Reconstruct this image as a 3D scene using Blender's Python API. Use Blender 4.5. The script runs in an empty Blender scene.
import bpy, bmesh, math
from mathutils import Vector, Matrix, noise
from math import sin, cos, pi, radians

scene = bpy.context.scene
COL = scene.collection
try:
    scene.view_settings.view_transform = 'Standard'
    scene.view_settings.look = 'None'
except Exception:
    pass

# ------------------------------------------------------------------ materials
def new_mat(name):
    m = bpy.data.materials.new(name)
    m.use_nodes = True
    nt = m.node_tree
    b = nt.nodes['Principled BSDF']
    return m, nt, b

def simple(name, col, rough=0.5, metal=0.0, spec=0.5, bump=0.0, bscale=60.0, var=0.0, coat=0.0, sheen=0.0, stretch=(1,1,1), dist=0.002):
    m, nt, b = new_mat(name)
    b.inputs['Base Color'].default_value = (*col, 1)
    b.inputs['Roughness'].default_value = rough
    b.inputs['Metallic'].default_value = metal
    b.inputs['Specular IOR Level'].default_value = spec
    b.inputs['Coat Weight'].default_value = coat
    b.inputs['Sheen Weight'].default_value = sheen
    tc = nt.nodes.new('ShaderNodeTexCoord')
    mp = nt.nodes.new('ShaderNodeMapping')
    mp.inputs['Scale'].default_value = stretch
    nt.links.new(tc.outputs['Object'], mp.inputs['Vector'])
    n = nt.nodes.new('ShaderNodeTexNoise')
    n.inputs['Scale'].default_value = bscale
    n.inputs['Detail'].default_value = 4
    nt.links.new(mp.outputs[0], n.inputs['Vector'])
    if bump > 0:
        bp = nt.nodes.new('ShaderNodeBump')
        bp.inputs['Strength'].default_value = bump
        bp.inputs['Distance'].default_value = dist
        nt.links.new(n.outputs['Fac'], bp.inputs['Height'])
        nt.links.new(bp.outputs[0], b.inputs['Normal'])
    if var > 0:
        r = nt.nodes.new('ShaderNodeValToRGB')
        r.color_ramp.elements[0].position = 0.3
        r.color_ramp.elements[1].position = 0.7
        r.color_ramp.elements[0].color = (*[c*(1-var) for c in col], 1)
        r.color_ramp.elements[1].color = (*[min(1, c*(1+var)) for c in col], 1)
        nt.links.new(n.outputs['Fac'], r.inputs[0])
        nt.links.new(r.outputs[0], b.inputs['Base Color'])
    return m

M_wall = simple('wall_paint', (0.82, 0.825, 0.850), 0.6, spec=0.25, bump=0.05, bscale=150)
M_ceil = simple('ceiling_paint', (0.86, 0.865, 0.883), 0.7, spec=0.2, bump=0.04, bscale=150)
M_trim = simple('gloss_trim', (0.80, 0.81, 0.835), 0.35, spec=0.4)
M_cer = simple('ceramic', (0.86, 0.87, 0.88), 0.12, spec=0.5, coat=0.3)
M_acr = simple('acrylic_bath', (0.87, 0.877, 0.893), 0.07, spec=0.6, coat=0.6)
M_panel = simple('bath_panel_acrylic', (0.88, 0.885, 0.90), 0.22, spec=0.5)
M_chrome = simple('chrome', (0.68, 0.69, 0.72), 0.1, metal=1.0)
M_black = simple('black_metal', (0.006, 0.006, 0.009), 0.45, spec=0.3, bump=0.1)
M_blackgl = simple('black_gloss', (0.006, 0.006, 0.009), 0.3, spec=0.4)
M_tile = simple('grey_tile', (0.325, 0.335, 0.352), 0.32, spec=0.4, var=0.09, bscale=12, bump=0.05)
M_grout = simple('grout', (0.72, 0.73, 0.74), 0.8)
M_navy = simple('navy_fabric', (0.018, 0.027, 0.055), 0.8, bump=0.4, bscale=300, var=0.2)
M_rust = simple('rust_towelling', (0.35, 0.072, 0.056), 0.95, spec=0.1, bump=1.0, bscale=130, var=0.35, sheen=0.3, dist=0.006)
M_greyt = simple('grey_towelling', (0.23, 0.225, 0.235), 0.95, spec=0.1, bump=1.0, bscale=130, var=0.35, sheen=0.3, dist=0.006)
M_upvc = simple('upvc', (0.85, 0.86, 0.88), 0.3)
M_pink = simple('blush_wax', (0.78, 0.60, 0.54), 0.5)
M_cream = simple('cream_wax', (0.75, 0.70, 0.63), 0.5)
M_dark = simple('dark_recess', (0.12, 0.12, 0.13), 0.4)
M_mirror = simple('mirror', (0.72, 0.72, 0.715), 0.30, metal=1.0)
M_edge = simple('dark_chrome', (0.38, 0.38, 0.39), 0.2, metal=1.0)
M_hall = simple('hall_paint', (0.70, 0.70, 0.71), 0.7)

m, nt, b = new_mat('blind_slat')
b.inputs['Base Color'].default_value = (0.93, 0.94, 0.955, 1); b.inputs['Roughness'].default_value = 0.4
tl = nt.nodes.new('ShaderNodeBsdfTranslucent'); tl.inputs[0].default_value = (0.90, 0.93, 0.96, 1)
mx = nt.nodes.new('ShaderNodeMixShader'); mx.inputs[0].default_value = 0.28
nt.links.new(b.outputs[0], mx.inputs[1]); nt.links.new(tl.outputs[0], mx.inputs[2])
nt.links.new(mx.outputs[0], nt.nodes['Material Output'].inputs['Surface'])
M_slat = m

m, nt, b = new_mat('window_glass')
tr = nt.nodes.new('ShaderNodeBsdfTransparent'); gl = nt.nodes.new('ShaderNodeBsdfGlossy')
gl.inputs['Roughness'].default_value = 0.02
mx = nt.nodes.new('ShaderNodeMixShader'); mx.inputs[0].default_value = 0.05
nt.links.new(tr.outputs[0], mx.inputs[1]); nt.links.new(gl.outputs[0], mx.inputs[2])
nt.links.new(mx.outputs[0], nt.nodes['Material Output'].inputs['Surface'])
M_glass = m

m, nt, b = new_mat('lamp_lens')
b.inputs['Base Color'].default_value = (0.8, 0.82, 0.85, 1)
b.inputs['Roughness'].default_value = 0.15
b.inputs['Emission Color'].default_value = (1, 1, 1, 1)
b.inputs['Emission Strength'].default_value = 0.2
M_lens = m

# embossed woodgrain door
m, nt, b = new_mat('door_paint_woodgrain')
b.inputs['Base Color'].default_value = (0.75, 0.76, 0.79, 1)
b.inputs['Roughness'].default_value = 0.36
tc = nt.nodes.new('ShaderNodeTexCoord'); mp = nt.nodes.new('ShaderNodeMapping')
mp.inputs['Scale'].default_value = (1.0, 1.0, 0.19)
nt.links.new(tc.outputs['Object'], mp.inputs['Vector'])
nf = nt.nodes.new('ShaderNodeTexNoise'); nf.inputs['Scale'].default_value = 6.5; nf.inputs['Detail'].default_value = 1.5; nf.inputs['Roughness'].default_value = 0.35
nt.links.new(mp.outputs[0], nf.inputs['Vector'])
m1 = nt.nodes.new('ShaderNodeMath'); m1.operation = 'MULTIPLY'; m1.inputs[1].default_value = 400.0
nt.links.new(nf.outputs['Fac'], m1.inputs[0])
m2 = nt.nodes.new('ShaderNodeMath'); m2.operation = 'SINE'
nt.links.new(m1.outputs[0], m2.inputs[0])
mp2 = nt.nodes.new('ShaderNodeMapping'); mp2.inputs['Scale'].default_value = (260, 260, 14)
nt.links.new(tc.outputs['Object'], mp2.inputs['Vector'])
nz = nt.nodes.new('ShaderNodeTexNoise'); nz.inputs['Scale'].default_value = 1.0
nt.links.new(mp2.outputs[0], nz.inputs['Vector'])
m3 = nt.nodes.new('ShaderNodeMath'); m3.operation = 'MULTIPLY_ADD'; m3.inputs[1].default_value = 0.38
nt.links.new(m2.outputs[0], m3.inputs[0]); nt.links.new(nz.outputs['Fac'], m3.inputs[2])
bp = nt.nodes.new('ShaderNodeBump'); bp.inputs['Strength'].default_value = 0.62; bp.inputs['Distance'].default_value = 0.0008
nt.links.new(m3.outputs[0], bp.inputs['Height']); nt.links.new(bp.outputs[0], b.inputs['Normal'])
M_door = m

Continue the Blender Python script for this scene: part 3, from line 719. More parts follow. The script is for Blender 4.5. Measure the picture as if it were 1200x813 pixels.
* * * *
→ **Given task**:
Pick out the lines that have the word "scene". Copy them all.

→ **Written response**:
Reconstruct this image as a 3D scene using Blender's Python API. Use Blender 4.5. The script runs in an empty Blender scene.
scene = bpy.context.scene
COL = scene.collection
    scene.view_settings.view_transform = 'Standard'
    scene.view_settings.look = 'None'
Continue the Blender Python script for this scene: part 3, from line 719. More parts follow. The script is for Blender 4.5. Measure the picture as if it were 1200x813 pixels.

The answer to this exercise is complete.